Knowledge Organiser

    

    
    

1.4.1 How resources are allocated in a free market economy

  1. What is a market economy?
  2. An economic system that uses the market mechanism to allocate resources in society.

  3. What is a planned (command) economy?
  4. A system where a government, through a planning process, allocates resources in society.

  5. What is a mixed economy?
  6. A system where both free market mechanism and government planning process allocate resources in society.

  7. What do consumers and firms seek to maximise? (2 answers)
  8. Consumers seek to maximise utility. Firms seek to maximise profits.

  9. Price Functions: Explain the Rationing Function of price.
  10. Increases in price limit the quantity demanded by buyers in a market. The resource is rationed to those who desire it most.

  11. Price Functions: Explain the Signalling Function of price.
  12. Changes in price give information to buyers and sellers which influence their decisions about what they purchase and what they produce.

  13. Price Functions: Explain the Incentive Function of price.
  14. Changes to the price encourage sellers to produce more of the product.

  15. Define Derived Demand
  16. When demand for a product that is based on demand for another product.

  17. Give an example of two products that are in joint supply.
  18. examples: -Demand for econ teachers derived from demand for econ courses. -Demand for software engineers derived from demand for apps

  19. Define Joint supply
  20. When one factor of production simultaneously produces two or more products from the same process.

  21. Give an example of two products that are in joint supply.
  22. examples: -Beef and Leather -Wool and Sheepskin -Fertilizer and CO2 -Honey and Beeswax

  23. Define Composite Demand
  24. When a good has more than one use, so an increase in demand for one good that uses it decreases the supply of other goods that use it.

  25. Give an example of two products that are in composite demand.
  26. examples: -Bricks: for houses and factories -Land: for housing or offices

  27. List the assumptions that traditional economic theory gives to 'Homo Economicus', or 'Economic Person.'
  28. 'The agent of economic theory is rational, selfish, and their tastes do not change' Assumes: → People have rational preferences among outcomes that can be identified and associated with a value. → Individuals maximize utility (as consumers) and firms maximize profit (as producers). with a value. → People act independently on the basis of full and relevant information.

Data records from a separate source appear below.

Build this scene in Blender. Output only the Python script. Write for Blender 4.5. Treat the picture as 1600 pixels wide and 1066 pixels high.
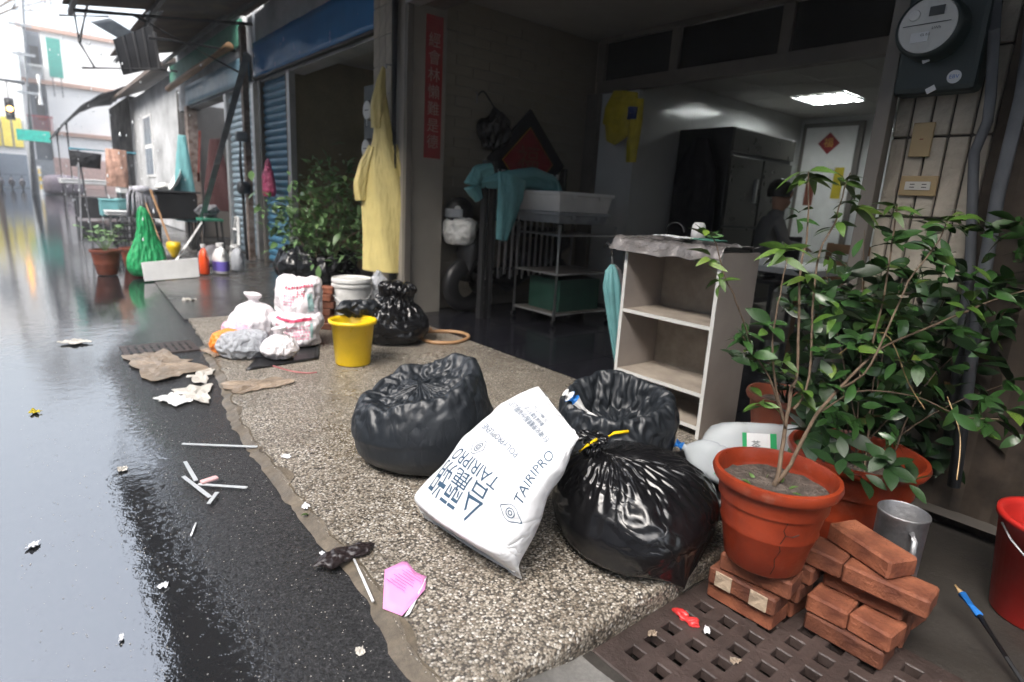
import bpy, bmesh, math, random
import numpy as np
from mathutils import Vector, Matrix, Euler, noise
from math import sin, cos, pi, radians
random.seed(7); rng = np.random.default_rng(7)
for o in list(bpy.data.objects): bpy.data.objects.remove(o)
sc = bpy.context.scene; col = sc.collection
V = Vector
# ------------------------------------------------------------------ camera
# world: X into the shop, Y along the street, Z up; terrace top is z = 0
F, YAW, PIT, ROL, HC = 920., radians(39.85), radians(13.15), radians(3.3), 1.05
_f = V((sin(YAW), cos(YAW), 0)); _r = V((cos(YAW), -sin(YAW), 0)); _u = V((0, 0, 1))
FW = _f*cos(PIT) - _u*sin(PIT); _up = _u*cos(PIT) + _f*sin(PIT)
RT = _r*cos(ROL) + _up*sin(ROL); UP = _up*cos(ROL) - _r*sin(ROL)
CAM = V((0, 0, HC))
cd = bpy.data.cameras.new('camera'); cam = bpy.data.objects.new('camera', cd); col.objects.link(cam)
cd.sensor_width = 36; cd.lens = F*36/1600; cd.clip_start = .05; cd.clip_end = 2000
cam.matrix_world = Matrix(((RT.x, UP.x, -FW.x, CAM.x), (RT.y, UP.y, -FW.y, CAM.y), (RT.z, UP.z, -FW.z, CAM.z), (0, 0, 0, 1)))
cd.dof.use_dof = True; cd.dof.focus_distance = 1.9; cd.dof.aperture_fstop = 2.4
sc.camera = cam
# ------------------------------------------------------------------ sky, sun, exposure
SUN_EL, SUN_AZ = radians(50), radians(-105)           # azimuth from +Y towards +X
w = bpy.data.worlds.new('World'); sc.world = w; w.use_nodes = True
nt = w.node_tree; bg = nt.nodes['Background']
sky = nt.nodes.new('ShaderNodeTexSky'); sky.sky_type = 'NISHITA'; sky.sun_disc = False
sky.sun_elevation = SUN_EL; sky.sun_rotation = SUN_AZ; sky.dust_density = 6; sky.air_density = 1.2; sky.ozone_density = 1
hsv = nt.nodes.new('ShaderNodeHueSaturation'); hsv.inputs['Saturation'].default_value = .46   # rain cloud: almost colourless
nt.links.new(sky.outputs[0], hsv.inputs['Color']); nt.links.new(hsv.outputs[0], bg.inputs[0]); bg.inputs[1].default_value = .15
sd = bpy.data.lights.new('sun', 'SUN'); sd.energy = .5; sd.angle = radians(60); sd.color = (1, .98, .95)
so = bpy.data.objects.new('sun', sd); col.objects.link(so)
sdir = V((sin(SUN_AZ)*cos(SUN_EL), cos(SUN_AZ)*cos(SUN_EL), sin(SUN_EL)))
so.rotation_euler = sdir.to_track_quat('Z', 'Y').to_euler(); so.location = (-10, 10, 20)
vs = sc.view_settings; vs.view_transform = 'Standard'; vs.look = 'None'; vs.gamma = 1; vs.exposure = 2.08; vs.use_curve_mapping = False
sc.cycles.max_bounces = 4; sc.cycles.diffuse_bounces = 2; sc.cycles.glossy_bounces = 3; sc.cycles.transmission_bounces = 4; sc.cycles.transparent_max_bounces = 6; sc.cycles.caustics_reflective = False; sc.cycles.caustics_refractive = False
# ------------------------------------------------------------------ layout helpers: where a sight line meets a plane of the place
def ray(px, py): return FW + RT*((px-800)/F) - UP*((py-533)/F)
def G(px, py, z=0): d = ray(px, py); return CAM + d*((z-HC)/d.z)
def PX(px, py, x): d = ray(px, py); return CAM + d*(x/d.x)
def PY(px, py, y): d = ray(px, py); return CAM + d*(y/d.y)
def D(px, py, t): return CAM + ray(px, py)*t
# ------------------------------------------------------------------ object helpers
WL = {}
def tag(o, label=None, cat=None, group=None, kind=None):
    if label: o['label'] = label
    if cat: o['category'] = cat
    if group: o['group'] = group
    if kind: o['kind'] = kind
    return o
def thing(name, loc, label, cat, group=None):
    o = bpy.data.objects.new(name, None); col.objects.link(o); o.location = loc; o.empty_display_size = .1
    WL[o] = V(loc); return tag(o, label, cat, group)
def link(name, me, parent, loc, rot=None, scale=None):
    o = bpy.data.objects.new(name, me); col.objects.link(o); loc = V(loc); WL[o] = loc
    if parent: o.parent = parent; o.location = loc - WL[parent]
    else: o.location = loc
    if rot is not None: o.rotation_euler = rot
    if scale is not None: o.scale = scale if hasattr(scale, '__len__') else (scale,)*3
    return o
def frame(d, up=V((0, 0, 1))):
    d = d.normalized()
    if abs(d.dot(up)) > .98: up = V((1, 0, 0))
    s = d.cross(up).normalized(); return s, s.cross(d).normalized(), d
class MB:
    def __init__(s): s.v = []; s.f = []
    def add(s, vs, fs):
        n = len(s.v); s.v += [V(p) for p in vs]; s.f += [tuple(i+n for i in f) for f in fs]; return s
    def box(s, a, b, M=None):
        a, b = V(a), V(b)
        vs = [V((x, y, z)) for z in (a.z, b.z) for y in (a.y, b.y) for x in (a.x, b.x)]
        if M: vs = [M @ p for p in vs]
        return s.add(vs, [(0, 2, 3, 1), (4, 5, 7, 6), (0, 1, 5, 4), (2, 6, 7, 3), (1, 3, 7, 5), (0, 4, 6, 2)])
    def cbox(s, c, d, M=None):
        c, d = V(c), V(d)/2; return s.box(c-d, c+d, M)
    def bevbox(s, d, bev, M=None):          # bevelled box centred on 0, d = size
        hx, hy, hz = d[0]/2, d[1]/2, d[2]/2
        bm = bmesh.new(); bmesh.ops.create_cube(bm, size=1)
        for v in bm.verts: v.co = V((v.co.x*d[0], v.co.y*d[1], v.co.z*d[2]))
        bmesh.ops.bevel(bm, geom=bm.edges[:], offset=bev, segments=1, affect='EDGES', profile=.5)
        bm.verts.index_update()
        vs = [M @ v.co if M else v.co.copy() for v in bm.verts]; fs = [tuple(v.index for v in f.verts) for f in bm.faces]
        bm.free(); return s.add(vs, fs)
    def tube(s, pts, r, n=8, caps=True, sy=1):
        pts = [V(p) for p in pts]; m = len(pts); rs = r if hasattr(r, '__len__') else [r]*m
        vs = []; a0 = None
        for i, p in enumerate(pts):
            d = (pts[min(i+1, m-1)] - pts[max(i-1, 0)]).normalized()
            if a0 is None: a, b, _ = frame(d)
            else:
                a = (a0 - d*a0.dot(d))
                a = a.normalized() if a.length > 1e-6 else frame(d)[0]
                b = d.cross(a)
            a0 = a
            for k in range(n):
                t = 2*pi*k/n; vs.append(p + (a*cos(t) + b*sin(t)*sy)*rs[i])
        fs = [(i*n+k, i*n+(k+1) % n, (i+1)*n+(k+1) % n, (i+1)*n+k) for i in range(m-1) for k in range(n)]
        if caps: fs += [tuple(range(n-1, -1, -1)), tuple((m-1)*n+k for k in range(n))]
        return s.add(vs, fs)
    def lathe(s, prof, n=32, c=(0, 0, 0), M=None, fn=None):   # prof: (r, z)
        c = V(c); vs = []; m = len(prof)
        for (r, z) in prof:
            for k in range(n):
                t = 2*pi*k/n; p = V((r*cos(t), r*sin(t), z))
                if fn: p = fn(p)
                vs.append((M @ p if M else p) + c)
        fs = [(i*n+k, i*n+(k+1) % n, (i+1)*n+(k+1) % n, (i+1)*n+k) for i in range(m-1) for k in range(n)]
        return s.add(vs, fs)
    def sheet(s, fn, nu, nv):               # fn(u, v) -> point
        vs = [fn(i/nu, j/nv) for j in range(nv+1) for i in range(nu+1)]
        return s.add(vs, [(j*(nu+1)+i, j*(nu+1)+i+1, (j+1)*(nu+1)+i+1, (j+1)*(nu+1)+i) for j in range(nv) for i in range(nu)])
    def poly(s, pts, t=0, nrm=None):        # flat polygon, thickness t along nrm
        n = len(pts); pts = [V(p) for p in pts]
        if not t: return s.add(pts, [tuple(range(n))])
        nn = (V(nrm) if nrm is not None else V((0, 0, 1)))*t
        return s.add(pts + [p+nn for p in pts], [tuple(range(n-1, -1, -1)), tuple(range(n, 2*n))] + [(i, (i+1) % n, n+(i+1) % n, n+i) for i in range(n)])
    def mesh(s, name, m, smooth=False, c=V((0, 0, 0))):
        me = bpy.data.meshes.new(name); me.from_pydata([p-c for p in s.v], [], s.f); me.update()
        if m: me.materials.append(m)
        if smooth:
            for p in me.polygons: p.use_smooth = True
        return me
    def build(s, name, m, parent=None, smooth=False, bevel=0, sub=0, solid=0, fix=True):
        lo = V([min(p[i] for p in s.v) for i in range(3)]); hi = V([max(p[i] for p in s.v) for i in range(3)])
        c = V(((lo.x+hi.x)/2, (lo.y+hi.y)/2, lo.z)); me = s.mesh(name, m, smooth, c)
        if fix:
            bm = bmesh.new(); bm.from_mesh(me); bmesh.ops.recalc_face_normals(bm, faces=bm.faces[:]); bm.to_mesh(me); bm.free()
        o = link(name, me, parent, c)
        if solid: q = o.modifiers.new('s', 'SOLIDIFY'); q.thickness = solid; q.offset = 0
        if bevel: q = o.modifiers.new('b', 'BEVEL'); q.width = bevel; q.segments = 2; q.limit_method = 'ANGLE'
        if sub: q = o.modifiers.new('u', 'SUBSURF'); q.levels = q.render_levels = sub
        return o
def smooth_angle(o, a=40):
    for p in o.data.polygons: p.use_smooth = True
    try: o.data.set_sharp_from_angle(angle=radians(a))
    except Exception: pass
    return o
def box(name, a, b, m, parent=None, bevel=.004): return MB().box(a, b).build(name, m, parent, bevel=bevel)
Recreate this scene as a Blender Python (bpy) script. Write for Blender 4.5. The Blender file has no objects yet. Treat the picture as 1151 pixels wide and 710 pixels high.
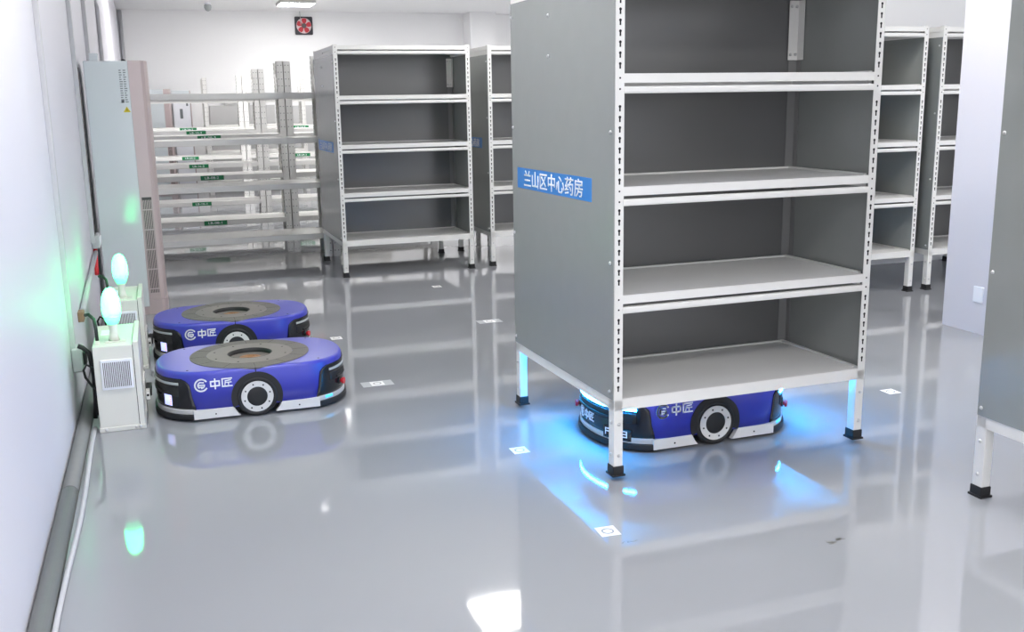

  29. Critique of Rationality: Explain the main points of Prospect Theory
  30. → Our overall level of wealth doesn't determine utility: it depends on whether we've reached it via a gain or a loss. → People feel good from gaining but they feel bad from losing twice as much. → This means that the same person can express different preferences for the same outcomes: i.e. they can be risk-averse in terms of gains but risk-loving in terms of avoiding loss.

  31. Critique of Rationality: Sketch the Prospect Theory diagram.
  32. Prospect Theory Graph
  33. Critique of Rationality: Explain the Endowment Effect and give an example of how it is demonstrated.
  34. People value items which they already own more than the same item if they did not own it. Demonstrated by: people not willing to sell a good they have at a certain price, but also not willing to purchase that good at the same price.